中国にとっての最大の制約条件がエネルギーの確保であり、中国の最大の目標がエネルギー確保のために一方でランドパワーとして中央アジアで覇を唱え、他方でシーパワーとして第二列島線まで勢力下に収めることである以上、中国と日米はロシアに対抗する味方同士ではなく、覇権を争う敵陣営同士に変化したのは必然の変化です。そして、日米の両方を同時に敵に回すようなことを老獪な中国がするはずが無く、中国は日米離間を図りながらひたすら日本を叩く、と言うことになります。その上、叩けば叩くほど財界や親中派が利益を提供してくれたのですから中国にとって反日ほど美味しいビジネスは無かったわけです。

しかし、小泉政権下では様相が違ってきました。最初の2年間は慎重な対中姿勢でしたが、その後はずいぶんと変化してきています。現在の日中関係を良くないとする向きがずいぶん多いようですが、敵対している国家間の関係としては小泉政権下での状況は決して悪くありません。靖国問題でやり合っている限り、感情的にはともかく、実質的な損害は両国ともにゼロです。表面的な突っ張り合いで五分と五分なら平和的とさえ言えるでしょう。もし台湾の領有権、尖閣諸島の領有権、沖縄の米軍基地の存在といったものが争点になった場合には、本物の戦争を覚悟しなくてはなりません。

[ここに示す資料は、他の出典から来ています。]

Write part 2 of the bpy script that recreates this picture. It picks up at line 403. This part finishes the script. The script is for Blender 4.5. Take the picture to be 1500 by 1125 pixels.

靖国問題に限って言えば、日本としては「靖国問題は国内問題で中国には関係ありません。」という態度で中国の要求を突っぱねていればそれで十分であり、(首相が参拝するにしてもしないにしても)平然としていれば良いだけのことではないのでしょうか? 現状が日中両国にとってそう悪いとは思えないのです。逆に言うと、靖国問題以外の火急の懸案が今のところ日中両国にないからこそ、中国も日本と首脳会談をしない、と突っ張っていられるような気がします。

軍備増強に余念がない中国ですが、靖国以外で日本を攻めてきたときが本当の正念場になるように思います。


*1 日本国憲法第19条:思想及び良心の自由は、これを侵してはならない。